#### Stored records

###

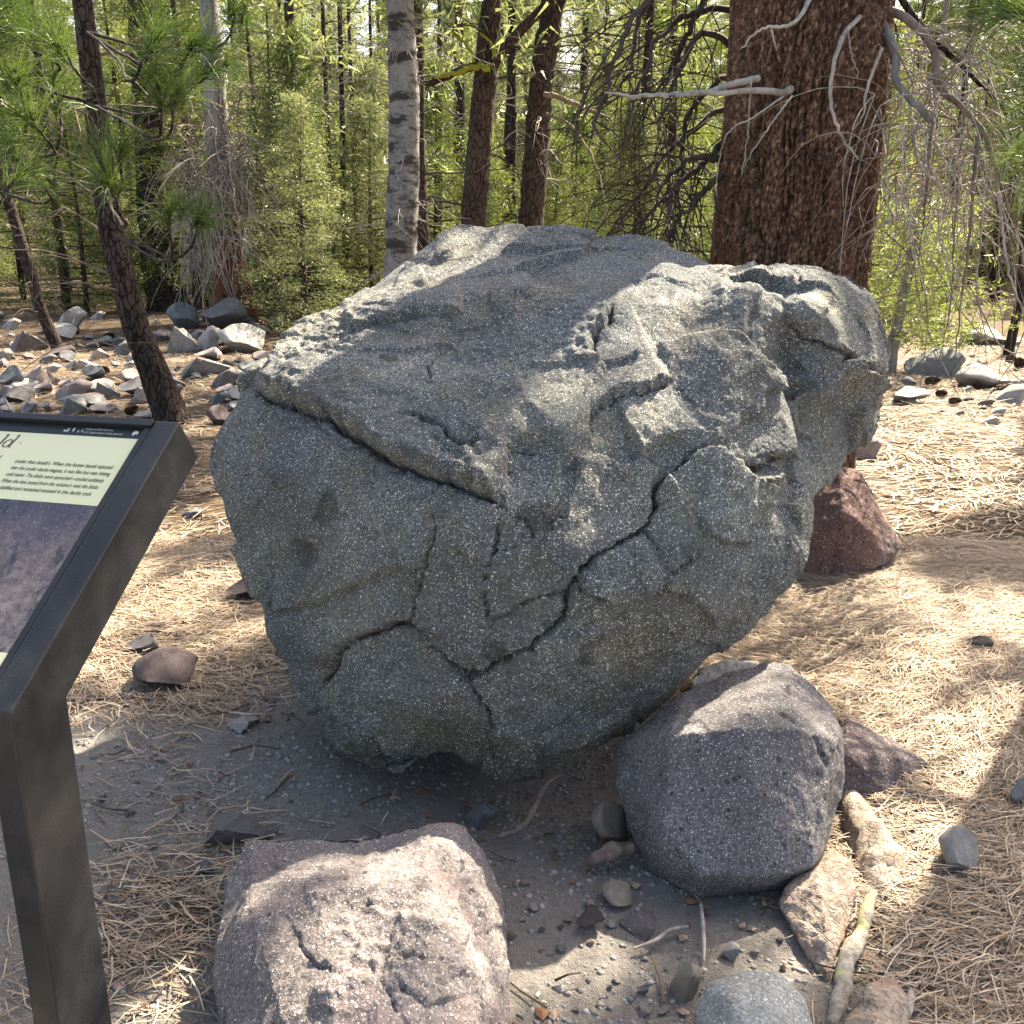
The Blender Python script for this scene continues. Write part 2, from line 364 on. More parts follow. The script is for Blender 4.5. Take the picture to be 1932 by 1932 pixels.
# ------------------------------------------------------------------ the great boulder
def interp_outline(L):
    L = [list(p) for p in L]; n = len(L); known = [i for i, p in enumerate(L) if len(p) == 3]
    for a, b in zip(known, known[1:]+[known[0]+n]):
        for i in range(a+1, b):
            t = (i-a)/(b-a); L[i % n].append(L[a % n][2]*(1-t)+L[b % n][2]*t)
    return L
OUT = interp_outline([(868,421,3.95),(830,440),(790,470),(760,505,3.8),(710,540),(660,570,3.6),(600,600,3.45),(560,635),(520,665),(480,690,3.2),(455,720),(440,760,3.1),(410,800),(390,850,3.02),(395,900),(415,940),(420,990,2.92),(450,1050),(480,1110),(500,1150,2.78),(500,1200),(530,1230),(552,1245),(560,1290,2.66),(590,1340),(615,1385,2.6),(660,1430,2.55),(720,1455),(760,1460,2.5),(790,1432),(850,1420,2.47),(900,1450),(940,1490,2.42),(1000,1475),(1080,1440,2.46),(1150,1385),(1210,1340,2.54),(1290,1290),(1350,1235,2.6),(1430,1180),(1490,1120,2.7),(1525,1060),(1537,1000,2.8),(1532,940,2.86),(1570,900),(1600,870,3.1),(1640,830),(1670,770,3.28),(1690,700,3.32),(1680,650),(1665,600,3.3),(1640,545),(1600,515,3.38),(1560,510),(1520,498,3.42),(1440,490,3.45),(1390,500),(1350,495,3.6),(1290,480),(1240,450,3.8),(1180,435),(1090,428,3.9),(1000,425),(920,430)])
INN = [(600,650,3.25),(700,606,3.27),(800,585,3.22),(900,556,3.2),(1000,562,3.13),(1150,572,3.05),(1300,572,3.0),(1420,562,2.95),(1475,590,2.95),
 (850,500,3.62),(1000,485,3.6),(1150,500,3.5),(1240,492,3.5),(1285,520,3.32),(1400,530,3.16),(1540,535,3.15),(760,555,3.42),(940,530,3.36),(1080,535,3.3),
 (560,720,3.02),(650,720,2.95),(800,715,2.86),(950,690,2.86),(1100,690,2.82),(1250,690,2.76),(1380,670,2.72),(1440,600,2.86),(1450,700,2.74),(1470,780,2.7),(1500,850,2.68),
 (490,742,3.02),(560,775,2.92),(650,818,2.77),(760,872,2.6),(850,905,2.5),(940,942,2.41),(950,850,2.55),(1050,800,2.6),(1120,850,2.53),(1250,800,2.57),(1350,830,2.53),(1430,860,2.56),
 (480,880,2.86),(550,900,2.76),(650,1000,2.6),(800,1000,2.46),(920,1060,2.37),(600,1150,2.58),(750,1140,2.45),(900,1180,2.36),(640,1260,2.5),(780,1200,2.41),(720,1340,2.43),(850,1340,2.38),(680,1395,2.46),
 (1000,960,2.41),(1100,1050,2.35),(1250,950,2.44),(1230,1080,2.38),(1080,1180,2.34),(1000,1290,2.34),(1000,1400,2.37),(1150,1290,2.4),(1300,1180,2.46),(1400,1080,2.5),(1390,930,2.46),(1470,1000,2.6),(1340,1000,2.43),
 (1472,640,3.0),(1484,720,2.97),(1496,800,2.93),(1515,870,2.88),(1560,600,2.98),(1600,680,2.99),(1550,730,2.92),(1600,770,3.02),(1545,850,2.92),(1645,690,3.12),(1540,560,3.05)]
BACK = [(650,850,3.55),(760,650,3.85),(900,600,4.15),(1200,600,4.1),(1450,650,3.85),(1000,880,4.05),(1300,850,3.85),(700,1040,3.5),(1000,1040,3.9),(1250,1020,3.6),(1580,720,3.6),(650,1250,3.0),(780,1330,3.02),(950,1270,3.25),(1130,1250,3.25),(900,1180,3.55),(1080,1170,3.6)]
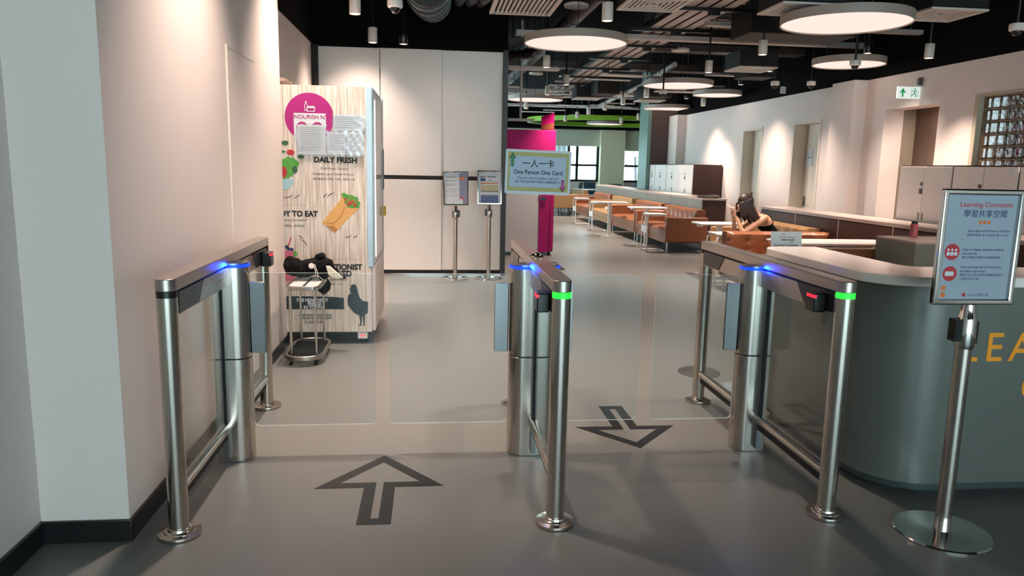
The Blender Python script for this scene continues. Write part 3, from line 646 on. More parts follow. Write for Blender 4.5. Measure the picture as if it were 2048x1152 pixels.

###

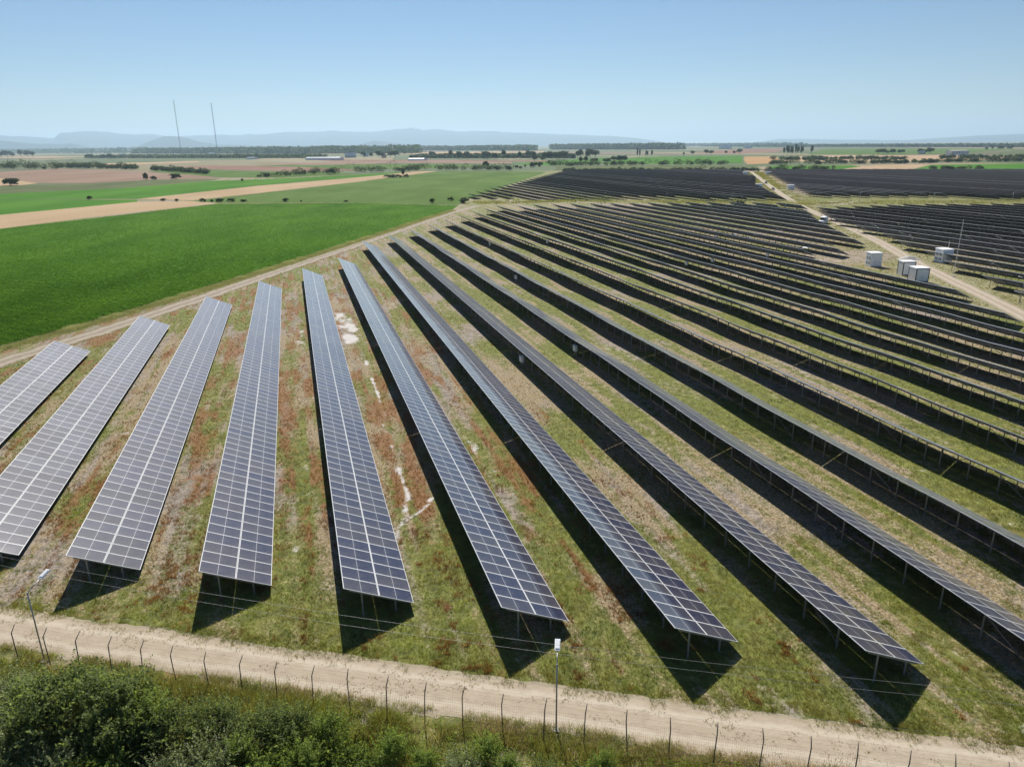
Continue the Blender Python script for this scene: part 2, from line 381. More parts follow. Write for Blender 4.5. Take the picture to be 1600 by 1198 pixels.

###

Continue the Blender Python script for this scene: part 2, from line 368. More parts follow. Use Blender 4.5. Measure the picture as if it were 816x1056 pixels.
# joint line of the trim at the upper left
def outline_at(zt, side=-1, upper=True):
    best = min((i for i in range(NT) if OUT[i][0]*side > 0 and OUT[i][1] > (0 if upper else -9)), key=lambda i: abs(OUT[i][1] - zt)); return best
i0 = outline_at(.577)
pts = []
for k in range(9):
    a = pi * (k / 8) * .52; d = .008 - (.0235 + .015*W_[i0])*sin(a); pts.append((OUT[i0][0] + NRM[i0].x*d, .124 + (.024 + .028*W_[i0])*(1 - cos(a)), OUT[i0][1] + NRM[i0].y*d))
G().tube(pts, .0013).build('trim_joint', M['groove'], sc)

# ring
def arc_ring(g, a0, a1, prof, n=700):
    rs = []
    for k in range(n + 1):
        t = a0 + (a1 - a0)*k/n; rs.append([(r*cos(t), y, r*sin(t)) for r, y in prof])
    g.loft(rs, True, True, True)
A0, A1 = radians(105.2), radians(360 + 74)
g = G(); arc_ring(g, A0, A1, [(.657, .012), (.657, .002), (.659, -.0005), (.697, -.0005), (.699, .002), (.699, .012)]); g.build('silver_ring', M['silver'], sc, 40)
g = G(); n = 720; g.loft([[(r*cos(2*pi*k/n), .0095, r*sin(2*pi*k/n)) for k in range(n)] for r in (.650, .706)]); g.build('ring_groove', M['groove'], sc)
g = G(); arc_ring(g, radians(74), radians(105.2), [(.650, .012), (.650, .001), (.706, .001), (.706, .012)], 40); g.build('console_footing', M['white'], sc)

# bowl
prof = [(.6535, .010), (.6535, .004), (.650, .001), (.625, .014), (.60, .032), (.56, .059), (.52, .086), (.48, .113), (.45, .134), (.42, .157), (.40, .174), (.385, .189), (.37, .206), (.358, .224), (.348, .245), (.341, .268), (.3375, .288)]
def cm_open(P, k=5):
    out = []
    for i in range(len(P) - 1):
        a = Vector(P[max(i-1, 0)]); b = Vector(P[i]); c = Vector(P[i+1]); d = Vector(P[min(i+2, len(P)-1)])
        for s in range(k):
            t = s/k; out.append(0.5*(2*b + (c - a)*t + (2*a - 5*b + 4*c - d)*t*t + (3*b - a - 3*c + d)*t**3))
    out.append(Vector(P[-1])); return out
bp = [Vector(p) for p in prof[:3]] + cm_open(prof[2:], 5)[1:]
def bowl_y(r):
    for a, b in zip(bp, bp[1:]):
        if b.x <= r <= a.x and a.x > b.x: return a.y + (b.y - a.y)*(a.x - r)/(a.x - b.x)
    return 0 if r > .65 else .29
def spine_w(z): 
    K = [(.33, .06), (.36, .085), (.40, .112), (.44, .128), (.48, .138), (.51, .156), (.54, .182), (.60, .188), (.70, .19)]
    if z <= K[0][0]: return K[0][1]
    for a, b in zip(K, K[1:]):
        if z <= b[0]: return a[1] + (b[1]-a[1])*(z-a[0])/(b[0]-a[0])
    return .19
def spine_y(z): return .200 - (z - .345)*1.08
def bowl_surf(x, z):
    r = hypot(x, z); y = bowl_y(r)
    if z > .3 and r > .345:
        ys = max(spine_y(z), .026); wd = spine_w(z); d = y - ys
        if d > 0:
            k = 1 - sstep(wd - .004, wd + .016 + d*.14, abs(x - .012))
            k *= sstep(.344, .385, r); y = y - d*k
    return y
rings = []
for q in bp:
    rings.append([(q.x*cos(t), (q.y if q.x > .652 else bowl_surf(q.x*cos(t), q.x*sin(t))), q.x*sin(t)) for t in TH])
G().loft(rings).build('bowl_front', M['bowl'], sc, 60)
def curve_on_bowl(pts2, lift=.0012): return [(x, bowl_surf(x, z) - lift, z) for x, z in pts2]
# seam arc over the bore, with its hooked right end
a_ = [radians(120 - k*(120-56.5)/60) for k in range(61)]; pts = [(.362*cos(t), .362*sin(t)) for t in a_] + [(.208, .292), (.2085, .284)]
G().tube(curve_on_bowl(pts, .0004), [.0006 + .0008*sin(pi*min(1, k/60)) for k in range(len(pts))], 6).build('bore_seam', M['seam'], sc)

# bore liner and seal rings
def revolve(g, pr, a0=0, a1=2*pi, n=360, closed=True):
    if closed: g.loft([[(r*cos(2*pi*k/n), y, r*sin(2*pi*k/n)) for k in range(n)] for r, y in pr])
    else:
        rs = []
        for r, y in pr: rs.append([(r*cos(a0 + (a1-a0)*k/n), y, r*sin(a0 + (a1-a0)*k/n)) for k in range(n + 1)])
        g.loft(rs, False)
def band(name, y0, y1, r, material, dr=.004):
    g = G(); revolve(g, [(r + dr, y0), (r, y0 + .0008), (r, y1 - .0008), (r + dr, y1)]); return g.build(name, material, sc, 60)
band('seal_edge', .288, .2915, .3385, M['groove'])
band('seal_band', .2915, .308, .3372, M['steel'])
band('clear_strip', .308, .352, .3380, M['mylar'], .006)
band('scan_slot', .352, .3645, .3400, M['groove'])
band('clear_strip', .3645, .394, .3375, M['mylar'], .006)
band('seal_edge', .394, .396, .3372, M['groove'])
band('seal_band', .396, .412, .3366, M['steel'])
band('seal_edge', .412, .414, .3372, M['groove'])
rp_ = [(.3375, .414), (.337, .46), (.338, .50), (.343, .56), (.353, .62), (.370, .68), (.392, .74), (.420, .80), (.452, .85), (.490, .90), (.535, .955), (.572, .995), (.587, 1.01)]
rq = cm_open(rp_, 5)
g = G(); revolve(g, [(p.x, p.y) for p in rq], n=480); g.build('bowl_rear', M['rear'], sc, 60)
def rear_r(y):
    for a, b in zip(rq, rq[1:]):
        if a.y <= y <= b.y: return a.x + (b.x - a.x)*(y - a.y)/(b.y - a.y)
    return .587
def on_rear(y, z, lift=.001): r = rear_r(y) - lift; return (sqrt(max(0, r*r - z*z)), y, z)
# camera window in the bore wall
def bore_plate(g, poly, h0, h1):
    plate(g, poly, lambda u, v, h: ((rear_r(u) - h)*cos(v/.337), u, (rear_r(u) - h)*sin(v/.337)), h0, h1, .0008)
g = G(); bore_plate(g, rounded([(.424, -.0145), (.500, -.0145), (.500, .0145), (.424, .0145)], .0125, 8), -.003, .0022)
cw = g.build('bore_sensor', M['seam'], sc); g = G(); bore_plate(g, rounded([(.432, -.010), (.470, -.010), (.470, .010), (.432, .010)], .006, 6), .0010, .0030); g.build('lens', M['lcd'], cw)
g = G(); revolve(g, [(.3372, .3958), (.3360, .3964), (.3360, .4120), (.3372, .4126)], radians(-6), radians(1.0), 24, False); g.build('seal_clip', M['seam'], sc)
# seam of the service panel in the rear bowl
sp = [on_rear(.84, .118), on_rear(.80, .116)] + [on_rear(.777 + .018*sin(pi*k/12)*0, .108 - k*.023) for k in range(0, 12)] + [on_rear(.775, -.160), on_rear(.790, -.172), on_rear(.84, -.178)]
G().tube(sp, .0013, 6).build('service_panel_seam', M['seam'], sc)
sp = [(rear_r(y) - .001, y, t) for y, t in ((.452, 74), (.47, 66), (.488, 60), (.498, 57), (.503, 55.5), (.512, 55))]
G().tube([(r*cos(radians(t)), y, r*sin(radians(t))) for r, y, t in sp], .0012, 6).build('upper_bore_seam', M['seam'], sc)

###

#### Do this
In the listing above, locate the line containing "were 816x1056 pixels." and the line containing "g.build('console_footing', M['white'], sc)". Transcribe those two lines and everything between them, exactly as written.

#### Response to the task
Continue the Blender Python script for this scene: part 2, from line 368. More parts follow. Use Blender 4.5. Measure the picture as if it were 816x1056 pixels.
# joint line of the trim at the upper left
def outline_at(zt, side=-1, upper=True):
    best = min((i for i in range(NT) if OUT[i][0]*side > 0 and OUT[i][1] > (0 if upper else -9)), key=lambda i: abs(OUT[i][1] - zt)); return best
i0 = outline_at(.577)
pts = []
for k in range(9):
    a = pi * (k / 8) * .52; d = .008 - (.0235 + .015*W_[i0])*sin(a); pts.append((OUT[i0][0] + NRM[i0].x*d, .124 + (.024 + .028*W_[i0])*(1 - cos(a)), OUT[i0][1] + NRM[i0].y*d))
G().tube(pts, .0013).build('trim_joint', M['groove'], sc)

# ring
def arc_ring(g, a0, a1, prof, n=700):
    rs = []
    for k in range(n + 1):
        t = a0 + (a1 - a0)*k/n; rs.append([(r*cos(t), y, r*sin(t)) for r, y in prof])
    g.loft(rs, True, True, True)
A0, A1 = radians(105.2), radians(360 + 74)
g = G(); arc_ring(g, A0, A1, [(.657, .012), (.657, .002), (.659, -.0005), (.697, -.0005), (.699, .002), (.699, .012)]); g.build('silver_ring', M['silver'], sc, 40)
g = G(); n = 720; g.loft([[(r*cos(2*pi*k/n), .0095, r*sin(2*pi*k/n)) for k in range(n)] for r in (.650, .706)]); g.build('ring_groove', M['groove'], sc)
g = G(); arc_ring(g, radians(74), radians(105.2), [(.650, .012), (.650, .001), (.706, .001), (.706, .012)], 40); g.build('console_footing', M['white'], sc)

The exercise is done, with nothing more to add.